Le sei storie sono difatti narrate in parallelo, ma i salti tra l'una e l'altra appaiono spesso tutt'altro che logici e collegati: prestando attenzione si notano tutta una serie di dettagli, ricorrenze, temi che si rincorrono e sono la cosa più interessante di un ensamble per il resto, invero, assai confuso, almeno alla prima visione. Il tema principale è quello del destino, inteso non come fato inevitabile ma come il fatto che le passioni umane abbiano ripercussioni ben più lontane e profonde di quanto possiamo immaginare sul momento. Senza contare che armonie e passioni, come l'amore e la musica, resistono “nell'aria” e tornano a trovare i rispettivi padroni. Affascinante per gli appassionati di new age, ma tutt'altro che convincente o “mind-blowing” quanto successe con, ad esempio, la “realtà” di Matrix, avvicinandosi piuttosto a certe visioni proto-malickiane. Il tutto poi è dato per buono in maniera assai scontata, senza tenere in debita considerazione il fattore verosimilarità. Sta bene il tema della reincarnazione e dei legami spirituali e/o carnali tra le persone così forti da ripetersi in un ciclo, ma possibile che sia solo una serie di circoli quasi “a tenuta stagna” con sempre gli stessi “attori” a calarsi ogni volta in parti diverse su di un palcoscenico condiviso? Inoltre il tutto è avulso dal concetto di karma, rivelando che le proprie azioni avranno ripercussioni sul futuro, ma essere buono o cattivo non implica una vita di per se migliore o peggiore alla prossima reincarnazione. Ne consegue una sensazione di artificio fin troppo palese, acuita dal fatto di vedere la stessa manciata di attori truccata, di volta in volta, nelle maniere più impensabili per differenziarli marcatamente dalle altre incarnazioni, pur rimanendo distinguibili.
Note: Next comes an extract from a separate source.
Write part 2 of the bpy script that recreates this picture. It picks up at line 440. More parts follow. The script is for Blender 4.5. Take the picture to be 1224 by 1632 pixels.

Inoltre le sei vicende sono estremamente diverse per genere, e questo nel libro è rimarcato meglio, mentre nel film si nota un appiattimento nei toni che stona alquanto, per cui la vicenda ambientata al tempo dei coloni è girata nello stesso modo di quella ambientata nel futuro. Senza soluzione di continuità si passa dal dramma in costume alla spy story alla fantascienza alla commedia sopra le righe, senza accentuarne le differenze pur in uno stesso filo logico. Le uniche le ravvediamo, più che altro, nella “mano” dei registi che è visibilmente diversa (i tre filmmaker si sono, infatti, divisi le varie storie). La trama, così frammentata, risulta difficile da seguire, così come arduo diventa affezionarsi ai suoi personaggi, spesso, in realtà, solo abbozzati.

Cloud Atlas Se tre ore sono spesso eccessive per raccontare una storia, sono decisamente poche per raccontarne sei intrecciate fra loro: probabilmente, come miniserie televisiva il progetto avrebbe funzionato molto meglio, dando il giusto spazio ad ogni personaggio senza forzature o artifizi. Così com'è, Cloud Atlas risulta alla fine dei giochi troppo pesante per quello che vuole trasmettere. Ed è un peccato e uno spreco, perché tecnicamente il film, per non essere una produzione hollywoodiana, si mantiene su discreti livelli, innalzati senza dubbio da un cast di grandi professionisti tra cui spiccano i rinnovati Tom Hanks e Hugo Weaving.